Dans son ouvrage La Religion des Spartiates (Les Belles Lettres, 2012), Nicolas Richer utilise le terme de pathémata pour regrouper les volontés divines se rapportant aux émotions humaines fondamentales. Cess dernières sont intégrées aux pratiques cultuelles et à l’éducation spartiate :
- Phobos (la peur)
- Eros (l’amour)
- Limos (la faim)
- Thanatos (la mort)
- Hypnos (le sommeil)
- Gelos (le rire)
- Aidos (la honte et l’honneur)
Contrairement aux Dieux olympiens qui régissent des sphères précises du cosmos, les « pathémata » relèvent davantage des Daïmons, des divinités intermédiaires entre les Dieux et les Hommes.

Plutôt que des incarnations d’une émotion, il faut comprendre les cultes de la maîtrise de soi comme étant une force pour accomplir son devoir. C’est notamment Plutarque1 qui apporte un éclairage à ce sujet (voir la citation ci-contre)
Par exemple, Phobos, la peur, n’est pas simplement une terreur subie, mais une arme spirituelle utilisée pour inspirer l’effroi chez l’ennemi. De même, Limos, la faim, est vénéré pour aider les jeunes spartiates à supporter les privations lors de l’agôgè (éducation spartiate).
Phobos (Φόβος) – La Peur

Phobos est la personnification de la peur et de la panique guerrière. Chez les Spartiates, son culte est lié à la tactique militaire et à la domination psychologique du champ de bataille.
Pausanias (Livre 3.17.4) mentionne un sanctuaire de Phobos à Sparte. Plutarque (Vie de Cléomène, 9) relate que la peur était une force intégrée dans la stratégie spartiate
Les Spartiates cherchaient à contrôler Phobos en l’invoquant avant les batailles, transformant une faiblesse potentielle en un atout stratégique.
Eros (Ἔρως) – L’Amour et le Désir

Contrairement à l’Eros au sens grec général qui symbolise l’amour charnel et le désir incontrôlé, l’Eros spartiate représente un amour maîtrisé, servant notamment la camaraderie militaire. Platon et Xénophon font mention d’un lien entre Eros et l’éducation militaire spartiate.
Ce culte visait à renforcer les liens entre guerriers, favorisant la solidarité au combat et la cohésion du groupe.
Limos (Λιμός) – La Faim

Limos est la personnification de la faim et de la privation, centrales dans l’agôgè.
Dans l’éducation spartiate, les jeunes étaient soumis à des restrictions alimentaires pour forger leur endurance. Limos symbolise donc une maîtrise de soi et un entraînement à la résistance, faisant de la faim un allié plutôt qu’une faiblesse.
Thanatos (Θάνατος) – La Mort

Incarnation de la mort, Thanatos est intégré dans les rites funéraires et la culture martiale. L’acceptation de la mort était un élément essentiel de la mentalité spartiate. Dès siècles après, c’est pour cette raison que Gemistos Plethon valorisera l’immortalité de l’âme et des éléments de la Vertu (Arété).
Mourir au combat était glorifié, et Thanatos servait à rappeler que la vie était subordonnée à l’honneur et à la cité.
Hypnos (Ὕπνος) – Le Sommeil (lié à la Prophétie)
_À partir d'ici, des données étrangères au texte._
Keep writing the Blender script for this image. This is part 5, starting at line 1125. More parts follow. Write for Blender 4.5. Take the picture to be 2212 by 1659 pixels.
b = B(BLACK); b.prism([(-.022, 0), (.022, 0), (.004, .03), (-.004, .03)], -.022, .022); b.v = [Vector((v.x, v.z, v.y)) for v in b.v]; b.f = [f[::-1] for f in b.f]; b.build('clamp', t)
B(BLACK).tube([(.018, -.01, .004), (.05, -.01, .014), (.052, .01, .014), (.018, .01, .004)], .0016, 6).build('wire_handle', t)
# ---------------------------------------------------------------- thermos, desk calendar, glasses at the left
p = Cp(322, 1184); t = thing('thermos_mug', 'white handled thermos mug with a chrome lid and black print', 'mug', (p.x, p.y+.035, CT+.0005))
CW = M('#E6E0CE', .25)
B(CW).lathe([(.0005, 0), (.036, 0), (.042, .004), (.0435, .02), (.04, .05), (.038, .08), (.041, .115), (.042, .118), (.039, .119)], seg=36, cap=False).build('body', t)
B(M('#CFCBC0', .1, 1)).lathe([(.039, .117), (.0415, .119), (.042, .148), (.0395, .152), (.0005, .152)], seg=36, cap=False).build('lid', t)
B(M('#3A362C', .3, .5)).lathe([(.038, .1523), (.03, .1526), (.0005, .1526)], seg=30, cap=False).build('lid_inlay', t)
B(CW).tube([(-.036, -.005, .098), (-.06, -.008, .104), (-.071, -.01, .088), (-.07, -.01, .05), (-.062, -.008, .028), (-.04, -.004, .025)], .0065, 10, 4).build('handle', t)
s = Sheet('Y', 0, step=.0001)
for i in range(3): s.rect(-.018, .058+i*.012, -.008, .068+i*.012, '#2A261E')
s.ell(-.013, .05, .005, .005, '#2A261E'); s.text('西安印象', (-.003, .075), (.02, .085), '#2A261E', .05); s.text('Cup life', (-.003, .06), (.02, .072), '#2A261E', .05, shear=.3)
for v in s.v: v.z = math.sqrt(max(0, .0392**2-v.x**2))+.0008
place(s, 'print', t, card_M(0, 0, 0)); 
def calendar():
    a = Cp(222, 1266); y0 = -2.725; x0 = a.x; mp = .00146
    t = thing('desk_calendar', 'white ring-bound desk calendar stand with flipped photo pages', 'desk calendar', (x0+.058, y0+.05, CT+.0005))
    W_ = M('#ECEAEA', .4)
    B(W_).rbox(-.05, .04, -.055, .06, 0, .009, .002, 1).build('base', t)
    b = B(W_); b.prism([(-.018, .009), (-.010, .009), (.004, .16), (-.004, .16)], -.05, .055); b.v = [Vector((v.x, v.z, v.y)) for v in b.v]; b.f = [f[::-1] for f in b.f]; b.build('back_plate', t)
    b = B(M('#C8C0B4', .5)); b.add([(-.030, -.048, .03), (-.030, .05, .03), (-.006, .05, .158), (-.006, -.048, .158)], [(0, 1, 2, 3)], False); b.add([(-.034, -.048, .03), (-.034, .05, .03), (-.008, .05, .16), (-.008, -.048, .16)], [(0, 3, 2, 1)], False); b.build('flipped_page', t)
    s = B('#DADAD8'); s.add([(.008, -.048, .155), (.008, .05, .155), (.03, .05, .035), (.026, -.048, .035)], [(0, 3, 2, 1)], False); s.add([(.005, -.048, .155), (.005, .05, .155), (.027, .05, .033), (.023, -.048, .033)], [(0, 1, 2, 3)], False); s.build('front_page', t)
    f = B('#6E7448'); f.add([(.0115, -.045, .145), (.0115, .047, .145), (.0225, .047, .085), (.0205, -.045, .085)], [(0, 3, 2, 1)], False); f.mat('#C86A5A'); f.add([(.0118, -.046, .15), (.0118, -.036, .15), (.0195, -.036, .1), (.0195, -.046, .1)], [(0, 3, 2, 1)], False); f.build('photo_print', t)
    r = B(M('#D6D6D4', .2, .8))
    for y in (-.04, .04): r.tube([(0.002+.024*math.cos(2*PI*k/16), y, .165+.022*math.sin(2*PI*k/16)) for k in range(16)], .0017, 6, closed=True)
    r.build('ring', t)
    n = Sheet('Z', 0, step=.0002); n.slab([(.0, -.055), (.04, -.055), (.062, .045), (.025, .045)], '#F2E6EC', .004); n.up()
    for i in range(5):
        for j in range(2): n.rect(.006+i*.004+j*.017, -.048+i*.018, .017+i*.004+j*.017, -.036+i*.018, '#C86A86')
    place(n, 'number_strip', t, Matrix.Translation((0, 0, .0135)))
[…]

Hypnos, bien que déjà connu dans la mythologie grecque, prend une dimension particulière à Sparte où il est lié à la divination et aux rêves prophétiques.
Certains sanctuaires et temples permettaient aux Spartiates de recevoir des songes divins avant les campagnes militaires. Le sommeil était perçu comme une forme de communication avec les dieux.
Gelos (Γέλως) – Le Rire

Le rire spartiate n’est pas un rire débridé, mais un instrument de camaraderie. L’humour était pratiqué dans l’armée pour renforcer les liens entre guerriers et alléger les tensions.
Il existait des rituels où le rire servait à exprimer la supériorité des Spartiates sur leurs ennemis vaincus.
Aidos (Αἰδώς) – La Pudeur (liée à la honte et à l’honneur)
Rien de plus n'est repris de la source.